Cam’s struggles in critical situations this season have been mirrored by his head coach’s difficulties with timeouts and game situations, with both scuffling to control the game’s most important moments. A week ago, Ron Rivera said he didn’t want to leave the game up to the toss of a coin when facing a Matthew Stafford-led attack which had punted on four of their last six drives. This week, Rivera was content to, at best, give the ball to a Super-Bowl winning QB with 100 seconds on the clock, while clinging to a 3-point lead.
This, despite the Panthers failing to stop the Seahawks on their previous five drives and a costly injury in the secondary which had plagued the Panthers all day. That was the decision Coach Rivera made when he decided to opt for a 52-yard field goal with just under two minutes left, instead of attempting to seal the game by converting on fourth-and-4 at the Seahawks 34-yard line.

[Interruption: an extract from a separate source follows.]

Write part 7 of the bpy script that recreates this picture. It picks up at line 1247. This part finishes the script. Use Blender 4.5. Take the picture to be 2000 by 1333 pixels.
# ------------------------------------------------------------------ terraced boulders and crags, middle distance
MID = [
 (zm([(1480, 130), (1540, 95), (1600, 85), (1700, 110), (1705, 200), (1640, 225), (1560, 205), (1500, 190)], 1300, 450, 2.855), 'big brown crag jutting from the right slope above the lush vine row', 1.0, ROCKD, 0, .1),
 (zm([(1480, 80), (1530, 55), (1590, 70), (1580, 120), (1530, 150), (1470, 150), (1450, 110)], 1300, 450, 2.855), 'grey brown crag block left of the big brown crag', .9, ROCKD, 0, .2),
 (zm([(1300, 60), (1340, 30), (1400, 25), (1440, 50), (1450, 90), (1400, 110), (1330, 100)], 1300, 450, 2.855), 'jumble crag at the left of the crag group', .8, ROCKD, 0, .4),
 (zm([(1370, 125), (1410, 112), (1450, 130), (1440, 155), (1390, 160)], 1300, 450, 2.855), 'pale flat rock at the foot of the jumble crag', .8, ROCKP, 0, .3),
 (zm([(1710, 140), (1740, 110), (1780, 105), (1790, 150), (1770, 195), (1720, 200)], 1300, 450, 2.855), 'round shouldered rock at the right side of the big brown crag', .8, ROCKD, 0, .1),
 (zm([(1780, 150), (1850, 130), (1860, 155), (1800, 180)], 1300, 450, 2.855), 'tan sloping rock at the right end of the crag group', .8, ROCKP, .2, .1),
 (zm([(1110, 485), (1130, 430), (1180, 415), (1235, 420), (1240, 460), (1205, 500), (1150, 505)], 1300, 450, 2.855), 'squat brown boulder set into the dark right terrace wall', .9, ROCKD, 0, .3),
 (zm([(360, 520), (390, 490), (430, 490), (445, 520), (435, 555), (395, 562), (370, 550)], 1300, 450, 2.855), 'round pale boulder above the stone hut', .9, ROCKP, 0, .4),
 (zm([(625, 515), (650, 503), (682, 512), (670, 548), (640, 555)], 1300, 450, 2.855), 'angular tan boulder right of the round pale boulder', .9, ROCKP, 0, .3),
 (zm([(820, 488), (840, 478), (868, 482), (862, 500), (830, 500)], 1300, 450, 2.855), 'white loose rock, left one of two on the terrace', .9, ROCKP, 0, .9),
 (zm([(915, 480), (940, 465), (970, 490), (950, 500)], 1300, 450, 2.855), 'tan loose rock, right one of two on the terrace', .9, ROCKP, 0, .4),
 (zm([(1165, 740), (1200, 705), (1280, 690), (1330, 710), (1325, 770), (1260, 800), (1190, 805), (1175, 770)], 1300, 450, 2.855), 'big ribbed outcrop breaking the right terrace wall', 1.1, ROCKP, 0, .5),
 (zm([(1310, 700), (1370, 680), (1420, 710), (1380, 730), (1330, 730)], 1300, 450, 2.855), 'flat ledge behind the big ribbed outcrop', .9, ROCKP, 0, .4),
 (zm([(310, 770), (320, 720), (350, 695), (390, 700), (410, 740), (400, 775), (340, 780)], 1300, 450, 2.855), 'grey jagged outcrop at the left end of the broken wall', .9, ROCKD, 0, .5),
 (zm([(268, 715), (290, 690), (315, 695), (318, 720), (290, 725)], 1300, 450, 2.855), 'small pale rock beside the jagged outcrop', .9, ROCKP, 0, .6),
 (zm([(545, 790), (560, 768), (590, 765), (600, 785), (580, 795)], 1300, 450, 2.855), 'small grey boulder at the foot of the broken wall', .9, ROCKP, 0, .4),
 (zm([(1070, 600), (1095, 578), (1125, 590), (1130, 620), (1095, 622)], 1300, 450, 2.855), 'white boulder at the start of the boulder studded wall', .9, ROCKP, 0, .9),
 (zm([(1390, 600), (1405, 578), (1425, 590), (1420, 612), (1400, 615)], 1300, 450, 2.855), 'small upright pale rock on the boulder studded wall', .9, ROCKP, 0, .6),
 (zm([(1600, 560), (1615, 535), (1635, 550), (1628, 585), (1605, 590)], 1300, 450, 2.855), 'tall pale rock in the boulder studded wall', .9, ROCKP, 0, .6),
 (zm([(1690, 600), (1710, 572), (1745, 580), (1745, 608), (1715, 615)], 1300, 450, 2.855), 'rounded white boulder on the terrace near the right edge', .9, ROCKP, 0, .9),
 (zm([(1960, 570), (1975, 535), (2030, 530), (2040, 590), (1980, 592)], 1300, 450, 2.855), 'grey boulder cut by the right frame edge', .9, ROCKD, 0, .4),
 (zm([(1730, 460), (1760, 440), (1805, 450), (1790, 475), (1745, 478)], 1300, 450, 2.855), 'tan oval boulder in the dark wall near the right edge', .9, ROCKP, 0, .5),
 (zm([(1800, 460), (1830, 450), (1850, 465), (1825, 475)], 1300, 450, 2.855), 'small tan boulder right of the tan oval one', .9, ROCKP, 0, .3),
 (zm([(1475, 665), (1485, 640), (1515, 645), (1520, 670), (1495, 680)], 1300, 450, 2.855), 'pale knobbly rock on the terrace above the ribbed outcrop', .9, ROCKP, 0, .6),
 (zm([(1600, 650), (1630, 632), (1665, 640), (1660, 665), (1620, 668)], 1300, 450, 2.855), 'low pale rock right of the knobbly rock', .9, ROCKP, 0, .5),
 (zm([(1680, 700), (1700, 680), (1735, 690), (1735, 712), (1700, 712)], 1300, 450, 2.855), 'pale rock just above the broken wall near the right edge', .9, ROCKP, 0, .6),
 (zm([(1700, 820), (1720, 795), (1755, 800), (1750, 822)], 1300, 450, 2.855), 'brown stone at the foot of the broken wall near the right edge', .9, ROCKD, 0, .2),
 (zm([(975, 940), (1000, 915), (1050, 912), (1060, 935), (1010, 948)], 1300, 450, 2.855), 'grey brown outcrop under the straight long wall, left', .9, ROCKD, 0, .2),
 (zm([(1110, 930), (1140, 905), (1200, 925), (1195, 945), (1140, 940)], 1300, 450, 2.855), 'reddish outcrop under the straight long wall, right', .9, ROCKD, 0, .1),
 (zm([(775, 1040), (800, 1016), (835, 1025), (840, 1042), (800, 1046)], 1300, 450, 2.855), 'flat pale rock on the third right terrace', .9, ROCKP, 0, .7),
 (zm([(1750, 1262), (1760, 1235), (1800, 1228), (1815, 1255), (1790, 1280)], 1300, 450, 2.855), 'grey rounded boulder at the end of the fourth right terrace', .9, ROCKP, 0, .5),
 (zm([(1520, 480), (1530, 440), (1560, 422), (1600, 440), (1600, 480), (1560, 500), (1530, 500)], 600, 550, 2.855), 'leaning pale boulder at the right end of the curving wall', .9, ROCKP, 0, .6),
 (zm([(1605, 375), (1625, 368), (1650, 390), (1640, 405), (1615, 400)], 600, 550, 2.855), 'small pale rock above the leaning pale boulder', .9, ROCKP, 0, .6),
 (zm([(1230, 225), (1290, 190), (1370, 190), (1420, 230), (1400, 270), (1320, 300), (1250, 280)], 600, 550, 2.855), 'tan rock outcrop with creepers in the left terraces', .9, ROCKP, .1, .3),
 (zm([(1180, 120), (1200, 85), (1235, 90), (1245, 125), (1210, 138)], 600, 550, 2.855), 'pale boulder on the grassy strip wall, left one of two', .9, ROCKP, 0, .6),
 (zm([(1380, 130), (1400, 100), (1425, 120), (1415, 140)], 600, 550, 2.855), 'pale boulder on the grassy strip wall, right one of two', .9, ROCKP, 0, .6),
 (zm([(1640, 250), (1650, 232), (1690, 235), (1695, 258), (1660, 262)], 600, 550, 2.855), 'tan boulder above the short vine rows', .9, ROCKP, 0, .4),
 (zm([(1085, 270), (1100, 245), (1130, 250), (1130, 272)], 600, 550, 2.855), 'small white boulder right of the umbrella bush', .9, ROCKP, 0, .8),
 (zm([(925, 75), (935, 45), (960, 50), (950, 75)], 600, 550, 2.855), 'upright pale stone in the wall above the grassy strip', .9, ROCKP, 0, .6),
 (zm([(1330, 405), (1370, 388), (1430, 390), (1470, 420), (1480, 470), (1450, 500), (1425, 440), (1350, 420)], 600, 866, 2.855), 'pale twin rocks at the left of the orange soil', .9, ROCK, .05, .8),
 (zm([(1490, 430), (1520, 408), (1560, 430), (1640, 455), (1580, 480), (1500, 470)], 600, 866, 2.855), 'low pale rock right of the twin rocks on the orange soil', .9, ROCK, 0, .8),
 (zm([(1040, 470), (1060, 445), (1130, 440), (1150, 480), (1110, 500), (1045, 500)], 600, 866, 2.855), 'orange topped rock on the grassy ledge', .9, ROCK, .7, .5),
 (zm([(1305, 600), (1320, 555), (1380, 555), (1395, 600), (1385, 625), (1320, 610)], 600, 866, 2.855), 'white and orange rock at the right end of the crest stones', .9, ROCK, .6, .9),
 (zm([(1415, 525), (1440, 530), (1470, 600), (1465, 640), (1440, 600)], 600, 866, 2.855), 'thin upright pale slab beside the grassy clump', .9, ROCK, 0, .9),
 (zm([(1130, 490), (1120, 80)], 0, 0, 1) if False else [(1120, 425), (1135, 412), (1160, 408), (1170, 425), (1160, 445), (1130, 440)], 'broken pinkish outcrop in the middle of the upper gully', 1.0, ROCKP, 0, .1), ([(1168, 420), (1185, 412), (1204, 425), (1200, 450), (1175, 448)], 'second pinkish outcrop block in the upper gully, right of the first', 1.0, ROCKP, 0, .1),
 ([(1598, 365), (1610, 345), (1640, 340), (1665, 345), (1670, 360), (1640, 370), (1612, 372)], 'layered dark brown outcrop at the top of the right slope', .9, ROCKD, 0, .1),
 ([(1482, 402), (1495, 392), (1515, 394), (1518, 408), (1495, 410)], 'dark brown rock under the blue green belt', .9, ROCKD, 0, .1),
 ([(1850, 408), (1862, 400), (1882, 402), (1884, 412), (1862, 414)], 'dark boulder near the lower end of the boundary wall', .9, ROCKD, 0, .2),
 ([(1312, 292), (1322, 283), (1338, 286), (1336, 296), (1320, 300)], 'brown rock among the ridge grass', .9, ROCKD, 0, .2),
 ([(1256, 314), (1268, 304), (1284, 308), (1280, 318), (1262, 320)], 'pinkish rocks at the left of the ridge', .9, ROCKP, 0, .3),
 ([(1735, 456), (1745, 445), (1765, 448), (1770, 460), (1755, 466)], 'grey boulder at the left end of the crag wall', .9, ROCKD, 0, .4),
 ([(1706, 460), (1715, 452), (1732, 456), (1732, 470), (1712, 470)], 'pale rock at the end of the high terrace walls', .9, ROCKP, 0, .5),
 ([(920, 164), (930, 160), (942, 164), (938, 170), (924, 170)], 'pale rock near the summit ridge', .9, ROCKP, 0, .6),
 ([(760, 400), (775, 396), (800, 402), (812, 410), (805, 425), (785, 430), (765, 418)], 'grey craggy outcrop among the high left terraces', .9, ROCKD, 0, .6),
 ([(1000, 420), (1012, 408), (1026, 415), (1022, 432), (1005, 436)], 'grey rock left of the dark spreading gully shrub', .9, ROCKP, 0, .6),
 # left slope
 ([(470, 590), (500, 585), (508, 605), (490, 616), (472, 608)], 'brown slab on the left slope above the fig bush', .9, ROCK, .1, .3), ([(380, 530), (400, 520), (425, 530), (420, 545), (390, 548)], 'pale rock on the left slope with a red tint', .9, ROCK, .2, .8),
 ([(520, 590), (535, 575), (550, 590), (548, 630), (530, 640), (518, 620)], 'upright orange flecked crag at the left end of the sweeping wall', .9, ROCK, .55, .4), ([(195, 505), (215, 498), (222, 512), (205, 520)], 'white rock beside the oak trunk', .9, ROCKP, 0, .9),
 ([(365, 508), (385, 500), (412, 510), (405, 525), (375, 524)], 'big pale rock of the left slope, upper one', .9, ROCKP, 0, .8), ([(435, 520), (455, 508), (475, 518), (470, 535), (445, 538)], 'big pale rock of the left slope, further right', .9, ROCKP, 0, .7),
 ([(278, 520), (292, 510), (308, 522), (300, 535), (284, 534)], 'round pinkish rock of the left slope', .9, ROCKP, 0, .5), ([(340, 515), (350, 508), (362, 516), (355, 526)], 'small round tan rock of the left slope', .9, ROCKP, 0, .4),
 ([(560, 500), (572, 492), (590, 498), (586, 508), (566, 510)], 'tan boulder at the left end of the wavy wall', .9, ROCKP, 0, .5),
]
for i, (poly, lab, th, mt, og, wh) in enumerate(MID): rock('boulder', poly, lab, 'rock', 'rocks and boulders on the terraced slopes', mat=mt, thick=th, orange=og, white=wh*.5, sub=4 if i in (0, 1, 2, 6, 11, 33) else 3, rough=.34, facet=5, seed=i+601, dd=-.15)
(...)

For a team to have a chance at competing for the Super Bowl, either the team must be supremely talented or the coach or the QB needs to be able to influence tight games in the critical junctures – or in the best case scenario, both. The failings in these moments has the Panthers sitting at 6-5, with four of their losses coming in games where they shot themselves in the foot. With Rivera’s aggressive persona dry-rotting on the banks of the Catawba, the Panther players, led by Cam, must do more.
While the Panthers have been the better team on the majority of Sundays this fall, their record doesn’t reflect that and now with their backs against the wall, we’ll have to wait and see if this the kind of season where we all pull out our phones to capture special moments or whether we spend Sunday afternoons consoling ourselves with the warm embrace of positive statistics.
It seems pretty clear which are more important.